BİHLUN TAMAYLIGİL (İstanbul) - Sayın Bakan, katılım bankalarıyla ilgili bölümü de bir cevaplar mısınız? Katılım bankaları çünkü...

MALİYE BAKANI NACİ AĞBAL (Bayburt) - Diğer konuya odaklandım. Varsa bir şey onu da konuşalım.

BİHLUN TAMAYLIGİL (İstanbul) - Hayır, bir şey olması değil. Ben sadece bilgi almak istiyorum.

MALİYE BAKANI NACİ AĞBAL (Bayburt) - Tamam. Arkadaşlarımız versin bilgi.

GARO PAYLAN (İstanbul) - Sayın Bakan, yetkide bir sınır yok.

MALİYE BAKANI NACİ AĞBAL (Bayburt) - Arkadaşlar, şey mi diyeceğim?
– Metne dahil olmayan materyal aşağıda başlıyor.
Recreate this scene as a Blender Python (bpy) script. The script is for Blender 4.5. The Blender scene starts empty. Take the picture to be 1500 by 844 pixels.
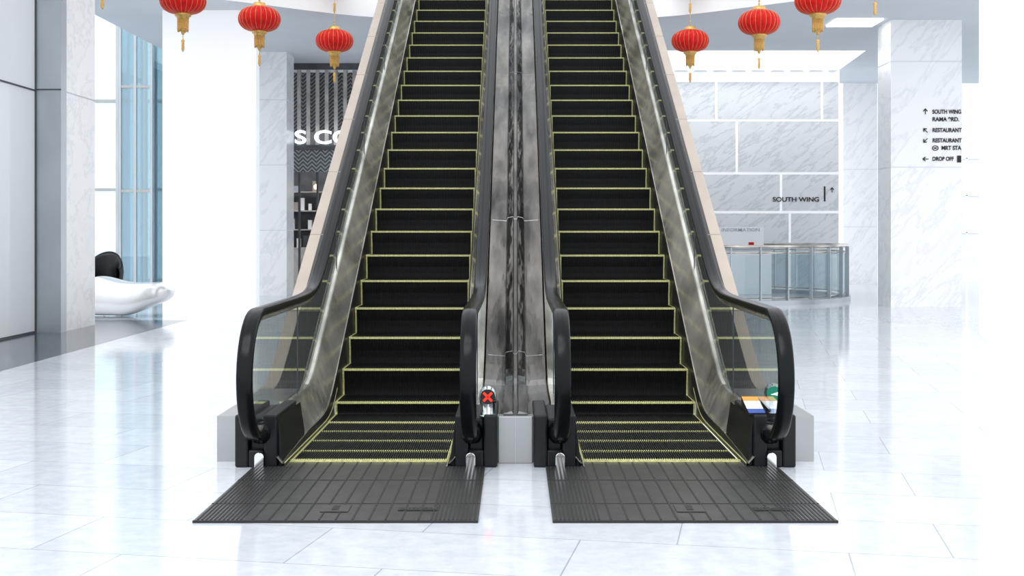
import bpy, bmesh, math, random
from mathutils import Vector, Matrix
random.seed(7)
F=1785.0; CX=755.0; HY=338.0; H=1.49
def PX(x,d): return (x-CX)*d/F
def PZ(y,d): return H-(y-HY)*d/F
scene=bpy.context.scene
col=scene.collection

# ---------------------------------------------------------------- materials
def newmat(name):
    m=bpy.data.materials.new(name); m.use_nodes=True
    nt=m.node_tree; b=nt.nodes['Principled BSDF']
    return m,nt,b
def simple(name,c,rough=.5,metal=0,noise=0,nscale=8,emit=None,es=1,bump=0,spec=None,stretch=None,bd=.01):
    m,nt,b=newmat(name)
    b.inputs['Base Color'].default_value=(*c,1)
    b.inputs['Roughness'].default_value=rough
    b.inputs['Metallic'].default_value=metal
    if spec is not None: b.inputs['Specular IOR Level'].default_value=spec
    if emit:
        b.inputs['Emission Color'].default_value=(*emit,1); b.inputs['Emission Strength'].default_value=es
    tc=nt.nodes.new('ShaderNodeTexCoord'); mp=nt.nodes.new('ShaderNodeMapping')
    nt.links.new(tc.outputs['Object'],mp.inputs[0])
    if stretch: mp.inputs['Scale'].default_value=stretch
    n=nt.nodes.new('ShaderNodeTexNoise'); n.inputs['Scale'].default_value=nscale; n.inputs['Detail'].default_value=3
    nt.links.new(mp.outputs[0],n.inputs['Vector'])
    r=nt.nodes.new('ShaderNodeValToRGB')
    lo=[max(0,v*(1-noise)) for v in c]; hi=[min(1,v*(1+noise)) for v in c]
    r.color_ramp.elements[0].position=.3; r.color_ramp.elements[1].position=.7
    r.color_ramp.elements[0].color=(*lo,1); r.color_ramp.elements[1].color=(*hi,1)
    nt.links.new(n.outputs['Fac'],r.inputs[0]); nt.links.new(r.outputs[0],b.inputs['Base Color'])
    if bump:
        bp=nt.nodes.new('ShaderNodeBump'); bp.inputs['Strength'].default_value=bump; bp.inputs['Distance'].default_value=bd
        nt.links.new(n.outputs['Fac'],bp.inputs['Height']); nt.links.new(bp.outputs[0],b.inputs['Normal'])
    return m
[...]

Türkiye Varlık Fonu hariç sermaye şirketi...

GARO PAYLAN (İstanbul) - Hayır, hayır, sınır yok.

MALİYE BAKANI NACİ AĞBAL (Bayburt) - Ya arkadaşlar, diyorum ya ben: Sermaye şirketi.

GARO PAYLAN (İstanbul) - Yetkide sınır yok.

MALİYE BAKANI NACİ AĞBAL (Bayburt) - Arkadaşlar, bu kanunda veya bütün mali mevzuatta kurumlara verilen görev ve yetkilerin hiçbirisinde ilgili kanunda bir mali sınır olmaz ki. Bütçeler niye yapılır? Kamuya verilen görev ve yetkilerin yürütülmesinde o kamu kurumuna tahsis edilecek ödenekler bütçe kanunlarıyla belli edilir. Şimdi Hazine Müsteşarlığı bütçesi buraya gelecek, görüşün orada, sorun hesabını, 45 milyon nerede kullandın diye. Ama burada yazmaması, hiç limiti olmadığı anlamına gelmez ki.

GARO PAYLAN (İstanbul) - Yetkiyi veriyorsunuz.

BAŞKAN - Sayın Bakan, teşekkür ederim.